La réappropriation de son cheveu naturel fait les choux gras de l’industrie de la beauté qui surfe sur ce mouvement pour proposer de nombreux concepts, du salon dédié aux cheveux bouclés ou crépus, en passant par le rachat par L’Oréal de la marque américaine Carol’s Daughter, pionnière du mouvement nappy. Olivier Serva, député de la circonscription de la Guadeloupe, a lui décidé de rendre cet élan plus politique. Le 27 mars dernier il proposait a l’Assemblée nationale, d’inscrire dans la loi, un texte contre les discrimination capillaires permettant ainsi de se défendre contre toutes attaques au travail basées sur «la coupe, la couleur, la longueur ou la texture» du cheveu. Une proposition de loi qui permet d’alerter chacun sur son droit à être soi-même dans le monde du travail.

Par ailleurs, ce n’est que depuis l’année dernière qu’un diplôme consacré aux cheveux texturés a été inauguré. Le CQP cheveux spécifique cheveux bouclés à crépus, est accessible aux diplomé.es d’un CAP ou d’un BP coiffure. Cette qualification, reconnue par l’État et la branche professionnelle, sonne comme une victoire.

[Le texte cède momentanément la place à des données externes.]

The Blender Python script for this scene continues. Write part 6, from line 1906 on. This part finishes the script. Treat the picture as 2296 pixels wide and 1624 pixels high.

«Le cheveu Afro a effectivement longtemps fait l’objet de représentations négatives, fruits d’une histoire coloniale et de legs de la période esclavagiste, jusqu’à constituer un véritable stigmate, pour ses porteurs et porteuses.», écrit Daphné Bédinadé, doctorante et auteure du texte de recherches « Cheveu Afro et « mouvement naturel » : le geste réapproprié ? ». Dans un contexte de montée de la xénophobie, les cheveux sont marqueurs d’une identité qui ne veut pas se cacher. D’une identité qui se revendique légitime.

Alors si Beyoncé et Rihanna arrivent bien après les débuts du mouvement nappy, les femmes ne les ayant pas attendues pour être fier.es de leurs cheveux et de leur texture, chaque nouvelle représentation de la variété des cheveux texturés reste une victoire.